Wave of new voter ID laws, polling place closures, and registration restrictions in formerly covered jurisdictions.

Now

Section 2 litigation became the only remaining enforcement mechanism, requiring case-by-case lawsuits rather than preventive federal review.

Why this matters now

Shelby County killed the Voting Rights Act's preventive tool; Louisiana v. Callais targets its remedial tool. Together, they would dismantle the entire enforcement architecture of the law that enabled modern Black political representation.

1993

Shaw v. Reno and the Racial Gerrymandering Doctrine

The Supreme Court ruled 5-4 that North Carolina's 12th congressional district—a serpentine, 160-mile-long district drawn to create a second majority-Black district—could violate the Fourteenth Amendment's equal protection clause because race appeared to be the predominant factor in drawing it.

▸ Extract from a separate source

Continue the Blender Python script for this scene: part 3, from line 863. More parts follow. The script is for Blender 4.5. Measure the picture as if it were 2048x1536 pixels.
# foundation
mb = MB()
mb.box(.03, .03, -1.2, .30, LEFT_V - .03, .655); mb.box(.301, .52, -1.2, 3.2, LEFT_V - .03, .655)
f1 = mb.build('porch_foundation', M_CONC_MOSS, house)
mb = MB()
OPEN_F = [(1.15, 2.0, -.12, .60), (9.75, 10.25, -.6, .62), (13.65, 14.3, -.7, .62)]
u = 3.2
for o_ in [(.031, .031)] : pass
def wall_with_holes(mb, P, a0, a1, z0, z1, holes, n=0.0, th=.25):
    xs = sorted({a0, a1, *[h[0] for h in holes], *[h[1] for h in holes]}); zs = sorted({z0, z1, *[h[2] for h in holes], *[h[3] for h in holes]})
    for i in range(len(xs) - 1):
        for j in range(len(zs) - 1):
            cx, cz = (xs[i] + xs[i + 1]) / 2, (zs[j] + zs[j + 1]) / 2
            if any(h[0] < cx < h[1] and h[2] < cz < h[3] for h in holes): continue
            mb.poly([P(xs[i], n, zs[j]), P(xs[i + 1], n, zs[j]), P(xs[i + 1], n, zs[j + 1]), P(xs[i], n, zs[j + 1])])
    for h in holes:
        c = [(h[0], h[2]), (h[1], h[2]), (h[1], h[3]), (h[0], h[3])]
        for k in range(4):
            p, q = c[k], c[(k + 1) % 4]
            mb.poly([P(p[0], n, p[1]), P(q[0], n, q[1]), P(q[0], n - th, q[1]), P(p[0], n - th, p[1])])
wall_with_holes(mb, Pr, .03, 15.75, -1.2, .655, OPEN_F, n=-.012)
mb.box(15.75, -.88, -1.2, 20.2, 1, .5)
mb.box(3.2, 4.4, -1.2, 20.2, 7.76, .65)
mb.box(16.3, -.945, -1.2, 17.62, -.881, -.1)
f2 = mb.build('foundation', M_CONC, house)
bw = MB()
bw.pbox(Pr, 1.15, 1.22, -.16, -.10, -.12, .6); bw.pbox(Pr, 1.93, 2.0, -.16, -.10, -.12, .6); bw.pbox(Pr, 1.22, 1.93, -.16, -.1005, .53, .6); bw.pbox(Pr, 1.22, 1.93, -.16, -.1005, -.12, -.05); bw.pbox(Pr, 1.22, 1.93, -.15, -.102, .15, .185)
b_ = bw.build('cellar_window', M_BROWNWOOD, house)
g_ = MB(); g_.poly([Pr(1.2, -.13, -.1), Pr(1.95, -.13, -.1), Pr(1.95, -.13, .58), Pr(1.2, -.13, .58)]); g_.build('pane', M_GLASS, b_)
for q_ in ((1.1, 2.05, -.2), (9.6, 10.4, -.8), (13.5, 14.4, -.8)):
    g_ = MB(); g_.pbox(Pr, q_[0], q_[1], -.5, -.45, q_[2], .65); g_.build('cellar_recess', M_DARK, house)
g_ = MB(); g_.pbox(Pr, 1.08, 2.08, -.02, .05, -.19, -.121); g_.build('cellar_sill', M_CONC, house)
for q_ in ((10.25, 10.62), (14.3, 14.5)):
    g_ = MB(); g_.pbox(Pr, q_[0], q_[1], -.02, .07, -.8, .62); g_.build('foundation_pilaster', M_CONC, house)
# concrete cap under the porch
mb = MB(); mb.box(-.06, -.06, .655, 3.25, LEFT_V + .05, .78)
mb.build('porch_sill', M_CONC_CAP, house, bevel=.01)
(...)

Justice O'Connor wrote that racial classifications are 'antithetical to the Fourteenth Amendment' even when used to benefit minority voters.

Then

Created legal tension between VRA requirement to prevent vote dilution and equal protection prohibition on race-based classifications.

Now

States gained ability to challenge majority-minority districts as racial gerrymandering, limiting VRA remedies.

Why this matters now

Louisiana v. Callais weaponizes Shaw v. Reno's logic to argue that compliance with the Voting Rights Act itself is unconstitutional. White plaintiffs claim being placed in a majority-Black district violates their constitutional rights—turning anti-discrimination law into a tool for challenging remedies to discrimination.